In doing so, this dissertation examines four empirical cases. First, a digital ethnography of incel forums reveals how misogynistic discourses leverages cultural nostalgia and symbolic gender hierarchies to normalize extremist attitudes. Second, media and textual analysis of the Great Replacement conspiracy theory demonstrate how narratives of demographic threat gain mainstream resonance through appeals to moral decline and national myths. Third, an analysis of Telegram messages surrounding the 2020 U.S. presidential election traces the amplification of election-fraud narratives via digital platforms, embedding extremist beliefs within broader cultural anxieties about demographic decline. Fourth, the chemtrails conspiracy illustrates how fringe beliefs persist despite weak cultural resonance, highlighting the conditions under which ideas remain isolated versus achieving mainstream legitimacy.
Together, these analyses advance theories of political violence by shifting focus from individual-level radicalization to the cultural and symbolic mechanisms that facilitate mainstreaming. Methodologically, the dissertation demonstrates the value of digital ethnography, media analysis, and textual data in tracing the circulation of extremist ideas. By illuminating the role of culture in legitimizing fringe ideologies, this research provides both a theoretical foundation and practical guidance for interventions designed to prevent the normalization of extremist beliefs.
Mainstream Symbols and Misogynistic Extremism: Cultural Narratives and the Challenge of Deradicalizing Incel Ideology (Submitted to the Journal for Deradicalization)
Incel ideology is increasingly cited as a driver of misogynistic violence, yet its cultural foundations and implications for deradicalization remain insufficiently studied. This study analyzes incel discourse on incels.is and shows how symbols, myths, and nostalgic narratives drawn from mainstream culture shape and normalize gendered grievances. Incel rhetoric does not construct a separate ideology but adapts familiar cultural narratives that frame women as possessing disproportionate social and sexual power. This reliance on widely circulated narratives contributes to radicalization pathways by presenting misogynistic claims as culturally legible, rather than extremist. In turn, it complicates deradicalization because interventions cannot be directed only at fringe beliefs, instead, they must confront misogynistic narratives that are not confined to extremist spaces and that circulate through ordinary cultural repertoires. This article argues that effective responses require attention to these broader contexts that enable misogynistic grievance to move between mainstream and extremist settings.
Reframing the Future: The Far-Right's Narrative of the Great Replacement and Its Cultural Resonance (Work in progress)

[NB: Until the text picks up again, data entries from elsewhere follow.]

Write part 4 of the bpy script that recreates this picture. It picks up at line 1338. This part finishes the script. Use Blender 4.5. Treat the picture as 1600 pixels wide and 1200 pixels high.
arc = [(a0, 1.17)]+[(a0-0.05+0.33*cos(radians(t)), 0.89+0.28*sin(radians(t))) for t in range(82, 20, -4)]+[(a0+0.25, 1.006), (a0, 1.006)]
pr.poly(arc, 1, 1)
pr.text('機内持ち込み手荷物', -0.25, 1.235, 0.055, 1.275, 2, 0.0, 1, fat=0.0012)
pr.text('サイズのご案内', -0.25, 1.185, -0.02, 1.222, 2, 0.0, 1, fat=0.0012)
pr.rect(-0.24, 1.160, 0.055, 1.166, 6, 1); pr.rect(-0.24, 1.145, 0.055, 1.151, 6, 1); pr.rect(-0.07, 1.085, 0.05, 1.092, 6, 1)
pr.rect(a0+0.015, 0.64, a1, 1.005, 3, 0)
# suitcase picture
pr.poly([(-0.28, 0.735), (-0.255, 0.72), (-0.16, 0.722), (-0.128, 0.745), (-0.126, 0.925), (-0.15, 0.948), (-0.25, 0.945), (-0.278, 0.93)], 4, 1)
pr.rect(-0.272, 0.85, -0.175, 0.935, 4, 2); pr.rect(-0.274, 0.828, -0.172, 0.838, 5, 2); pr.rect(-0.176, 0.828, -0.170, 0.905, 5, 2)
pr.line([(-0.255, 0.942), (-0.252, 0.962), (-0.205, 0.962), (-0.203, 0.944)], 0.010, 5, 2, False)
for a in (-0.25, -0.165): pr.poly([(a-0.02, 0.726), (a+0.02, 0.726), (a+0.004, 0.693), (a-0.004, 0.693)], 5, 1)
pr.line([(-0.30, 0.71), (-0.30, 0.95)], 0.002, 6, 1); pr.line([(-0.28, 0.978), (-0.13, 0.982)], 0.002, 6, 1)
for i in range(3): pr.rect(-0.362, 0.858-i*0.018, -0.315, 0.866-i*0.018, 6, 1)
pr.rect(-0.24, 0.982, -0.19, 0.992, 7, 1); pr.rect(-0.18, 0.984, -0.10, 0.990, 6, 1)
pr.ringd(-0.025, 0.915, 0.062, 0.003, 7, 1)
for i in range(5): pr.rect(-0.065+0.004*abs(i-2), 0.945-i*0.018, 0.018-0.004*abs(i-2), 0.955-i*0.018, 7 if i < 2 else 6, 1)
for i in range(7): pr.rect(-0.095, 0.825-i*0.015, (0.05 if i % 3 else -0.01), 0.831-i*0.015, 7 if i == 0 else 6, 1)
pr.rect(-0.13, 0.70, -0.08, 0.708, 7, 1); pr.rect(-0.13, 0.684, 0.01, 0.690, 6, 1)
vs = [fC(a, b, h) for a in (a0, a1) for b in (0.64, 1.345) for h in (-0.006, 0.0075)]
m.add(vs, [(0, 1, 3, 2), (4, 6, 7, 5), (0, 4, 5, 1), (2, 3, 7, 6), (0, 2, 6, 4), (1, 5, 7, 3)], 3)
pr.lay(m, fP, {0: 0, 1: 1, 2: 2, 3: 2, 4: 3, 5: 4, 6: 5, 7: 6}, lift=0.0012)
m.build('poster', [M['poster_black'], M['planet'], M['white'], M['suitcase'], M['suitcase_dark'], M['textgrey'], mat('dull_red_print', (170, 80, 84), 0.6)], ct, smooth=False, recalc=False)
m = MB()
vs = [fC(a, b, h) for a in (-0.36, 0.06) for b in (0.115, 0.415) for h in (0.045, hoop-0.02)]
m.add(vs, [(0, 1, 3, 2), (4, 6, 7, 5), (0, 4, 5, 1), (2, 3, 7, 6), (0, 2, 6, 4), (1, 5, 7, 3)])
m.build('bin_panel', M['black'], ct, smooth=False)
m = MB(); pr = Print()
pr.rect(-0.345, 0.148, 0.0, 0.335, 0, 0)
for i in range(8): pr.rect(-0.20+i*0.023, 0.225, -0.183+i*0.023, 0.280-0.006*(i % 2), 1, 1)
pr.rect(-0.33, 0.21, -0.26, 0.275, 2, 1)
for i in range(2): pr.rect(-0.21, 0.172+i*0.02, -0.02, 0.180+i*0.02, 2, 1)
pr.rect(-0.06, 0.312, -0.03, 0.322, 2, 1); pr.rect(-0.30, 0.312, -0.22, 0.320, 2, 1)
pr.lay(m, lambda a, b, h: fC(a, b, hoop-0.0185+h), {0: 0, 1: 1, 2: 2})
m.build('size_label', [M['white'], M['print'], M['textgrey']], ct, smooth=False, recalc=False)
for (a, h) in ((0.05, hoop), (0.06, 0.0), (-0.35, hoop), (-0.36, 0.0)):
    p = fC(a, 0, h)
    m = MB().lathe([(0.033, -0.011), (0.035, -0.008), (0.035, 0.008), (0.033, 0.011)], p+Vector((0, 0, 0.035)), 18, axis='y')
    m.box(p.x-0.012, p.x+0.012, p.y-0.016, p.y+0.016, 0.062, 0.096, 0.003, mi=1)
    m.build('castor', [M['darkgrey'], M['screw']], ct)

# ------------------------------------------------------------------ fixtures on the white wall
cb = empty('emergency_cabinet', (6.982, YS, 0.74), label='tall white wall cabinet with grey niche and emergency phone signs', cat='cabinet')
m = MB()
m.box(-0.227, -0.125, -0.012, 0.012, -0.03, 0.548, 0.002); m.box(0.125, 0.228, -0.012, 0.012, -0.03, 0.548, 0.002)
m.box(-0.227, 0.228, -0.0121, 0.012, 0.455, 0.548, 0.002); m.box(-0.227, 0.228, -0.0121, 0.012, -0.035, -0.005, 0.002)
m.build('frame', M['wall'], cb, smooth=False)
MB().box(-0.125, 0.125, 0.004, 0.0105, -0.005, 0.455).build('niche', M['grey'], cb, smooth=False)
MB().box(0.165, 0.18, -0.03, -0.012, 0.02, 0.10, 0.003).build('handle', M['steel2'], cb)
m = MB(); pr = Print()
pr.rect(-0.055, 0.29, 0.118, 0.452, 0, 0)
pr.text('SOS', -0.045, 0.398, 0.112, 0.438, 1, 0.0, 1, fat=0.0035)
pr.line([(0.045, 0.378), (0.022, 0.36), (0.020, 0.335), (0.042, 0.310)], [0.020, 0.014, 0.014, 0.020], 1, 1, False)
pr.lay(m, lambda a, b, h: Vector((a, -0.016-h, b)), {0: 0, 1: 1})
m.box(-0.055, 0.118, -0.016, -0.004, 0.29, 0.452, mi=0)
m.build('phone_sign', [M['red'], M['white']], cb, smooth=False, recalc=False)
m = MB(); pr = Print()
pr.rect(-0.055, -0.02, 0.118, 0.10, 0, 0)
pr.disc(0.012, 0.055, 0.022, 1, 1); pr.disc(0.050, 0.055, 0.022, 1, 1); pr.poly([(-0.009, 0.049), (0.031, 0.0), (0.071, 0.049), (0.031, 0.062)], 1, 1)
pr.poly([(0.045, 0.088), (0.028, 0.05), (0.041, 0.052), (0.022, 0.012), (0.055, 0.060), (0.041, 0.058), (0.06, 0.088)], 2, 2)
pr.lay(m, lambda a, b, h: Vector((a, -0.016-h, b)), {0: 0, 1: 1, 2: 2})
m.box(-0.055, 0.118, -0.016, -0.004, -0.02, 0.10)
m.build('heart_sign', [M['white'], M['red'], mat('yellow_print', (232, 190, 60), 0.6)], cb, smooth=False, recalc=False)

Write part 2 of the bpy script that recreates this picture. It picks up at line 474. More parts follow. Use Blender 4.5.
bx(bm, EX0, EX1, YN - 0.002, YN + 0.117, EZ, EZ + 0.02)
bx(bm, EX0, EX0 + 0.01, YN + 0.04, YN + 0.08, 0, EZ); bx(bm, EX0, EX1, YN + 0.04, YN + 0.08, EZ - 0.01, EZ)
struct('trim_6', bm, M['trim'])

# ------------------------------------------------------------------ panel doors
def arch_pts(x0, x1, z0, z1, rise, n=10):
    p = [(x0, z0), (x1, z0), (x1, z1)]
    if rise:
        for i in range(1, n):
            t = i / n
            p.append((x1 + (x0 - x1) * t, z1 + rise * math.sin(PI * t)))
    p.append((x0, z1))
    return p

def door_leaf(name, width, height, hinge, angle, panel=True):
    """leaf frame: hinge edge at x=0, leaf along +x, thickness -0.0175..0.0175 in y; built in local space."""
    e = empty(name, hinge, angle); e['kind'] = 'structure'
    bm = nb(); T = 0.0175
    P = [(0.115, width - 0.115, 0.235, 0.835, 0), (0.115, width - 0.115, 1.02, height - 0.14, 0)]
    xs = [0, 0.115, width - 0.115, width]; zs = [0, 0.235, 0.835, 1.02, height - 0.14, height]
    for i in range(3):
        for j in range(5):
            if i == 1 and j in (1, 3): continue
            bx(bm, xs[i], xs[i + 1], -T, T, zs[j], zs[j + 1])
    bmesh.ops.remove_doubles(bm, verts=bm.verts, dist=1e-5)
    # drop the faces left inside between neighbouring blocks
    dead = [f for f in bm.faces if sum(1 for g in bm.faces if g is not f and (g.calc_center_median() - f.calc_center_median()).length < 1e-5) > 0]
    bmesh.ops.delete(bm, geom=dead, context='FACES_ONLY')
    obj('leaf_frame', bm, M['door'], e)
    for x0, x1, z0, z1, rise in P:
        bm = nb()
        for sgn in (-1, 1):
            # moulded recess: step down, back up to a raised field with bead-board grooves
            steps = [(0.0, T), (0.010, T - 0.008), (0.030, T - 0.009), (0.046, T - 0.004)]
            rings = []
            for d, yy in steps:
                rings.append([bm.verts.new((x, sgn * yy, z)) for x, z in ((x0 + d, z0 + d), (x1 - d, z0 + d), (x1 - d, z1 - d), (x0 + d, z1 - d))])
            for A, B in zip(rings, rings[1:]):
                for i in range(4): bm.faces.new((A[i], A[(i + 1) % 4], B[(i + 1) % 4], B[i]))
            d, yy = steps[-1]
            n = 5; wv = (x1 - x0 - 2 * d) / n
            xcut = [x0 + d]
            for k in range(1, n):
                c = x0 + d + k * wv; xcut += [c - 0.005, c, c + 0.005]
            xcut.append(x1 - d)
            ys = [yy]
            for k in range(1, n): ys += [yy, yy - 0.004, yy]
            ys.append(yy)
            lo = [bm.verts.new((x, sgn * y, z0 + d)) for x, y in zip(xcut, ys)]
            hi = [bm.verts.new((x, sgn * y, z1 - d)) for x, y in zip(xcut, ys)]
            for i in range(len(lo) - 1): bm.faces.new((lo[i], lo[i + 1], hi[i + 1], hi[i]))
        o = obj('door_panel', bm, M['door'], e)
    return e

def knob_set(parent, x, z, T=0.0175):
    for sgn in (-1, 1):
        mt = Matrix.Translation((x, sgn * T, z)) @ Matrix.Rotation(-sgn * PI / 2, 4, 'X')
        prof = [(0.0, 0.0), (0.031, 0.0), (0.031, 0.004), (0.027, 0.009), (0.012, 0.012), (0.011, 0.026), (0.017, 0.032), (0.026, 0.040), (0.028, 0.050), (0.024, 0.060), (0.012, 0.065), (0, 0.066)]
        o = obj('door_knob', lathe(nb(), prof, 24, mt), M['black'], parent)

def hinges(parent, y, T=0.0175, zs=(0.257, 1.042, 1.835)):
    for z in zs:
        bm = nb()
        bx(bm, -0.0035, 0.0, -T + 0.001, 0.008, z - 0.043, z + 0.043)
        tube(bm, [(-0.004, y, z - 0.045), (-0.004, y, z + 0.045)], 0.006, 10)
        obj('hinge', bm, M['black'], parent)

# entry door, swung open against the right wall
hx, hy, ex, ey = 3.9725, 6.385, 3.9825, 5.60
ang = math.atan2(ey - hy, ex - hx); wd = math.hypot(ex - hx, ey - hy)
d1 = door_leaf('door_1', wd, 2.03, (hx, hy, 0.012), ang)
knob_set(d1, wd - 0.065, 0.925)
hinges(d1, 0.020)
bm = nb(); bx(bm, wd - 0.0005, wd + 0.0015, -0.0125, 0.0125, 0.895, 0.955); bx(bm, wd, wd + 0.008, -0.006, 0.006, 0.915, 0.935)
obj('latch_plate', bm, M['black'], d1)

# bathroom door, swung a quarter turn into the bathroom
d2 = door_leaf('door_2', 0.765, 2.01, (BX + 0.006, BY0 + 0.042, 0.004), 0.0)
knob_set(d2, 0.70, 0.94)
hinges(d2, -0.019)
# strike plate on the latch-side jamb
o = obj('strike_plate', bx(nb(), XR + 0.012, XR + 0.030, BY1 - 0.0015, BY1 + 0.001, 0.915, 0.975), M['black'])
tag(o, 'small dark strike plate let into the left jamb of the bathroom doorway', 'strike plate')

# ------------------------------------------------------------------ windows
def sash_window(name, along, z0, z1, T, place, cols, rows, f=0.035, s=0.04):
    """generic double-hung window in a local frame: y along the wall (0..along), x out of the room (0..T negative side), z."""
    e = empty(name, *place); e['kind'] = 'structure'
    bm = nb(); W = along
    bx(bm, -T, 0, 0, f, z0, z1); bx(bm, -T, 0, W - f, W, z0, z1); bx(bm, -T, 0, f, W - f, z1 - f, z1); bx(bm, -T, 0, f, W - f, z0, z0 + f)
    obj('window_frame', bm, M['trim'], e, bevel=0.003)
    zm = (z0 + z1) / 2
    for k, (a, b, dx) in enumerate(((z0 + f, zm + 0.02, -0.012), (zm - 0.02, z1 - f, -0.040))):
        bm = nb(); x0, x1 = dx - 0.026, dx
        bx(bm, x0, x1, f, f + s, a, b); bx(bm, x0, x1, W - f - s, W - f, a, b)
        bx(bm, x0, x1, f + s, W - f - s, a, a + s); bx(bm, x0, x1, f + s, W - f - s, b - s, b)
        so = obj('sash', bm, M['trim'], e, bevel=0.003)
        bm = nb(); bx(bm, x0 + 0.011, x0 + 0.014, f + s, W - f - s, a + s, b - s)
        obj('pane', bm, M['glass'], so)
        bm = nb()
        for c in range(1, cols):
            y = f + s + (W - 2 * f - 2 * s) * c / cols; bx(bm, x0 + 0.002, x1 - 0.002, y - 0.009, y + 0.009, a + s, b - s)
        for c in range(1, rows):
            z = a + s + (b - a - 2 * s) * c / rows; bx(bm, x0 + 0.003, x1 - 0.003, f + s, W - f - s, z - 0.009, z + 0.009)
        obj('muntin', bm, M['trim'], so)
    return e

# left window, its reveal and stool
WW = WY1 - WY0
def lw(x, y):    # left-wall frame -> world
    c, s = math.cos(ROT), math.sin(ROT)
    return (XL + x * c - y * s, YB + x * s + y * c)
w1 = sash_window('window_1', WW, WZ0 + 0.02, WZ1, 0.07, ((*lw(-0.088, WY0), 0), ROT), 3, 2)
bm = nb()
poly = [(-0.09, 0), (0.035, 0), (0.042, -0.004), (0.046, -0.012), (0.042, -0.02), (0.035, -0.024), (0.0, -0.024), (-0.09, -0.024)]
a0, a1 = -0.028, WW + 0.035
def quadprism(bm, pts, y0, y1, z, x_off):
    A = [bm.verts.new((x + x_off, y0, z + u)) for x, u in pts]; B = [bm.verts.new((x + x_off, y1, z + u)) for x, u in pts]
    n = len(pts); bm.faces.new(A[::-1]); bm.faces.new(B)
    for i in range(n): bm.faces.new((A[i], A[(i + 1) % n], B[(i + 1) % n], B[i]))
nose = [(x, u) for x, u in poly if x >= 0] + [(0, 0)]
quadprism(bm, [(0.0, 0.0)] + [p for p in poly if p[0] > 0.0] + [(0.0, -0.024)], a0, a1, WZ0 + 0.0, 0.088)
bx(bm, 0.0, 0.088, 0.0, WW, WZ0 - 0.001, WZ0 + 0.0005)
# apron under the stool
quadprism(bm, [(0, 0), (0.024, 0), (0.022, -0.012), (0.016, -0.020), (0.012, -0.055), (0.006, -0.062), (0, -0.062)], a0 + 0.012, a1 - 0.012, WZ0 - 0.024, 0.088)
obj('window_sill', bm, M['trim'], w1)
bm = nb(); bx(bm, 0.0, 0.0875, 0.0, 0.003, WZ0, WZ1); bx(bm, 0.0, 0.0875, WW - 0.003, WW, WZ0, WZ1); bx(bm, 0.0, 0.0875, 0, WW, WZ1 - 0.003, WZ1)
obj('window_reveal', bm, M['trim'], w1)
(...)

The Great Replacement conspiracy theory has gained increasing attention in recent years, evolving from a fringe online far-right discourse into a broader political narrative. The Great Replacement theory holds that a group of elite political actors are deliberately replacing Western, White people through immigration. This means that immigration is perceived as an existential threat to the White, Western cultural and racial identity. This paper argues that the Great Replacement theory is not a novel development but rather a resurgence of longstanding historical and cultural narratives that have shaped Western anxieties about identity, belonging and demographic change. By analyzing four lone actor manifestos, this study examines how these manifestos utilize symbols, myths and narratives to justify ideological extremism and political violence. The findings demonstrate that the Great Replacement theory is drawing upon the existing cultural context, using cultural symbols, myths and narratives, rather than a new movement. Its potential to incite political violence underscores the need for addressing its historical and cultural roots.
Comparative Homonationalisms: Far-Right Visions of LGB(TQ+) Belonging in the United States and the Netherlands (with Jana Foxe) (Revise & Resubmit at The European Journal of Politics and Gender)
This article examines variations in homonationalist discourse among far-right parties in the United States and the Netherlands. We theorize two particular forms: White Christian homonationalism, rooted in frontier nationalism and muscular Christianity, and secular homonationalism, grounded in civic secularism and nativist ideals of tolerance. Using Critical Discourse Analysis of party manifestos and campaign materials, we show how these discourses discipline LGBTQ+ identities, particularly TQ+ identities, by reinforcing binary gender norms through national myth-making. Far-right homonationalism constructs the “proper homosexual subject” to legitimize exclusionary nationalism. Masculinity plays a central role in shaping national myths and out-grouping dynamics, with differential implications for how TQ+ identities are framed as threats. MAGA discourse aligns with White Christian homonationalism, PVV with secular homonationalism, and FvD integrates characteristics of both. These findings challenge assumptions about far-right support for LGBTQ+ rights, and reveal the gendered logics of nationalist belonging.